In general, the main purpose of functioning of all financial markets is enabling an exchange of previously issued financial assets and providing borrowing and lending through sales of newly issued financial assets.
Previously issued stock shares are resold on the New York Stock Exchange, previously issued bonds are resold on the U.S. government bond market, and newly issued T-bills are sold on the U.S. Treasury bills auction. These are the examples of financial markets.
Besides there are financial institution, whose primary source of profits is through financial asset transactions. They are discount brokers, banks, insurance companies, and complex multi-function financial institutions such as Merrill Lynch.
The markets can be of four main structural types:
- Auction markets conducted through brokers;
- Over-the-counter (OTC) markets conducted through dealers;
- Organized Exchanges combine auction and OTC market features;
- Intermediation financial markets conducted through financial intermediaries.

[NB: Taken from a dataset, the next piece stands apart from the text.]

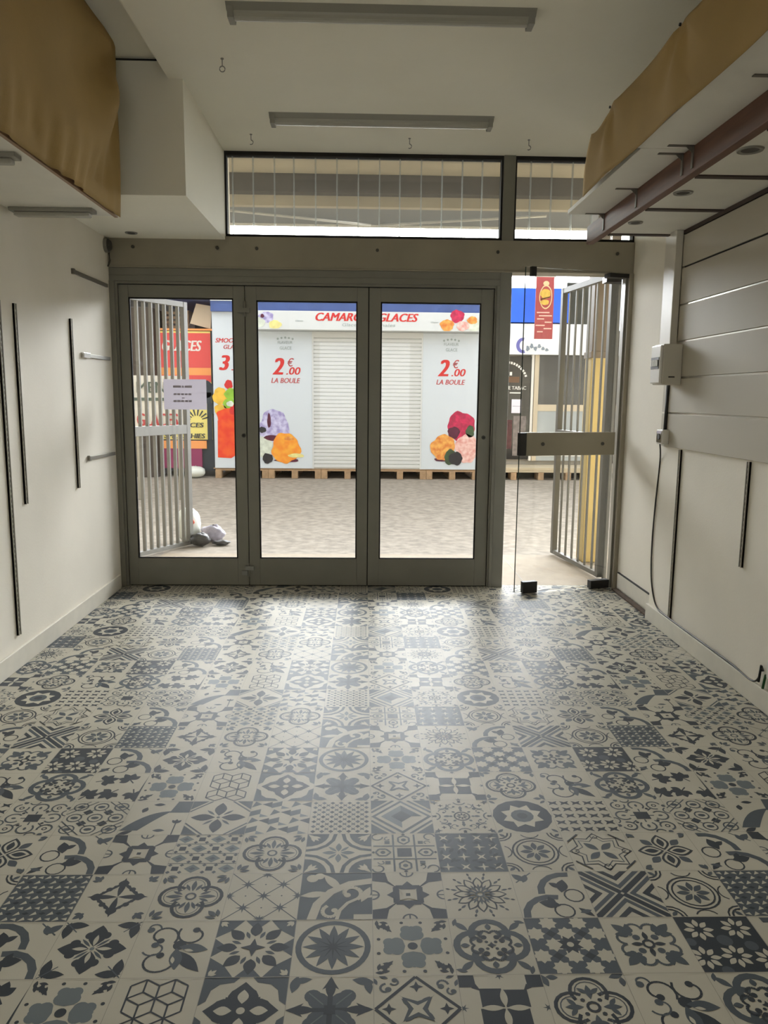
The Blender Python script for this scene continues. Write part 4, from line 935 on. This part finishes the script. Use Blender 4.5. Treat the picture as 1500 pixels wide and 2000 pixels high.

Markets serve different types of customers, or operate in different parts of the country. So the major types of the markets are:
Real asset markets are those for such products as wheat, autos, real estate, computers, and machinery;
Financial asset markets deal with stocks, bonds, notes, mortgages, and other financial instruments;
Derivatives are claims, whose values depend on what happens to the value of some other asset. Futures and options are two important types of derivatives, and their values depend on what happens to the prices of other assets, say, GE stock, Japanese yen, or wheat.
Money markets are the markets for short-term, highly liquid debt securities. Capital markets are the markets for intermediate- or long-term debt and corporate stocks.
The New York and London money markets have long been the world's largest, but Tokyo is rising rapidly.
Mortgage markets deal with loans on residential, commercial, and industrial real estate, and on farmland, while consumer credit markets involve loans on autos and appliances, as well as loans for education, vacations, and so on.
Without efficient transfers of funds from people who are savers to firms and individuals, who need capital, the economy simply could not function effectively. Therefore, it is essential that financial markets function both quickly, and at a low cost.